SET optimizer_trace_offset=offset, optimizer_trace_limit=limit;

offset is a signed integer (default -1); limit is a positive integer (default 1). Such a SET statement has the following effects:

  • All traces previously stored are cleared from memory.

  • A subsequent SELECT from the OPTIMIZER_TRACE table returns the first limit traces of the offset oldest stored traces (if offset >= 0), or the first limit traces of the -offset newest stored traces (if offset < 0).

Examples:

  • SET optimizer_trace_offset=-1, optimizer_trace_limit=1: The most recent trace is shown (the default).

  • SET optimizer_trace_offset=-2, optimizer_trace_limit=1: The next-to-last trace is shown.

  • SET optimizer_trace_offset=-5, optimizer_trace_limit=5: The last five traces are shown.

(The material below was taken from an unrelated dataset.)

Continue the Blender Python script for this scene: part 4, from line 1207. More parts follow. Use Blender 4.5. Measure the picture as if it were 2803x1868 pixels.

Negative values for offset can thus prove useful when the substatements of interest are the last few in a stored routine. For example:

SET optimizer_trace_offset=-5, optimizer_trace_limit=5;

CALL stored_routine(); # more than 5 substatements in this routine

SELECT * FROM information_schema.OPTIMIZER_TRACE; # see only the last 5 traces

A positive offset can be useful when one knows that the interesting substatements are the first few in a stored routine.

The more accurately these two variables are set, the less memory is used. For example, SET optimizer_trace_offset=0, optimizer_trace_limit=5 requires sufficient memory to store five traces, so if only the three first are needed, is is better to use SET optimizer_trace_offset=0, optimizer_trace_limit=3, since tracing stops after limit traces. A stored routine may have a loop which executes many substatements and thus generates many traces, which can use a lot of memory; in such cases, choosing appropriate values for offset and limit can restrict tracing to, for example, a single iteration of the loop. This also decreases the impact of tracing on execution speed.

If offset is greater than or equal to 0, only limit traces are kept in memory. If offset is less than 0, that is not true: instead, -offset traces are kept in memory. Even if limit is smaller than -offset, excluding the last statement, the last statement must still be traced because it will be within the limit after executing one more statement. Since an offset less than 0 is counted from the end, the window moves as more statements execute.

Using optimizer_trace_offset and optimizer_trace_limit, which are restrictions at the trace producer level, provide better (greater) speed and (less) memory usage than setting offsets or limits at the trace consumer (SQL) level with SELECT * FROM OPTIMIZER_TRACE LIMIT limit OFFSET offset, which saves almost nothing.